I honestly didn’t want to make this about tech, but here we go again. Many of our staff and students are either stranded somewhere not wanting to come back or have decided wait things out somewhere.
So the questions about online learning start. Now let’s make it clear. Most people go into online learning voluntarily and well prepared. They sign up to an online learning course. They get instructions on how to use it. They have their technology with them and fully loaded. This is not the case currently.
People have called me paranoid. I’m as untidy on my laptop as I am in my life. Piles of files on my desk and on my desktop both home and work. In fact there are probably more files in my download folder than anywhere else. But one thing I’m careful with is weekly backups. And because I’ve had back-up discs fail on me, I have 5 x 2TB backup discs. Four where I’m living that I back up my laptop to on a revolving basis every Sunday, and one remotely in our Swiss flat. And they go into a fire/flood proof safe when we’re away. And I don’t trust my personal stuff on the cloud. Especially not photos.
It should be absolutely no problem for any member of our school community to get online and have access to their files from anywhere as most of our systems (Moodle, O365, Libguides, Oliver, databases, Overdrive etc) are cloud-based. Plus every student and teacher has access to OneDrive and teachers have access to Sharepoint.
Access doesn’t mean the same as usage
For all sorts of reasons some people don’t use OneDrive / Sharepoint or not consistently or not enough. Heck I’ve just told you I don’t put personal stuff on the cloud. But I do it for work – generally – possibly mainly because I believe I need to set a positive example. I could kick myself. In the last week of school before the CNY break we spent a lot of time creating closure tabs in our Moodle and setting up contingency plans for possible online learning. But like I always say “it’s not about systems, it’s about people”. Probably what we should have said to everyone is – take your laptops with you where-ever you go. Or if you don’t, make sure you’ve backup everything to OneDrive – now – let me help you.
Hindsight is 20-20.
But in the meantime – as one of my friends said to me – “as long as you have books to read you’re ok.”
And I’m working through a huge list at the moment – see my Goodreads tab on the side, and the current book is “Animal Vegetable, Miracle” by Barbara Kingsolver.
Hi, Nadine,
I’m just catching up with a backlog of not-quite-urgent email – Informative Flights comes into this category. I won’t apologise, but I will push your blog posts higher up my priority list.
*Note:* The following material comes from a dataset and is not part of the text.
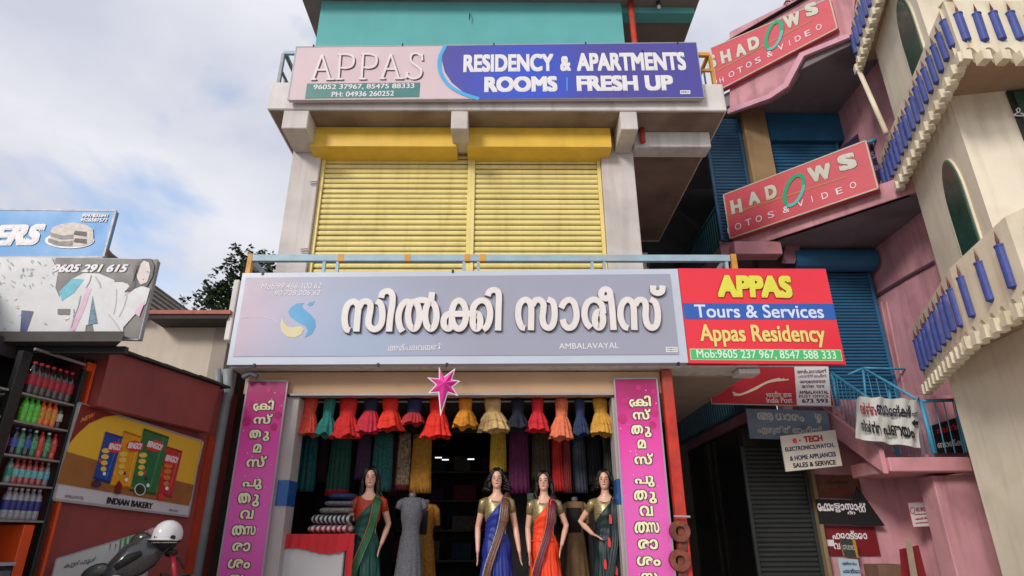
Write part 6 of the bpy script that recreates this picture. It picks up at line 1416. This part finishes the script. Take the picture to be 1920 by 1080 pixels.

Congratulations, you are making great use of your enforced work-from-home situation. Thank you for sharing.
Great advice here, backup, backup again on another device, backup again on another platform. I’ve even learned (the hard way) to leave my email on the server for 2 weeks before deleting; that after I had complete hard-drive failure 6 days into a 7-day complete-backup routine (with daily backup for the really important stuff). I managed to retrieve everything except for 6 days of email. I’m not making that particular mistake again.
You have good routine here, good discipline. I hope your students and colleagues have as well. Those IB exams aren’t so far away…
Good luck! And stay healthy, as best you can.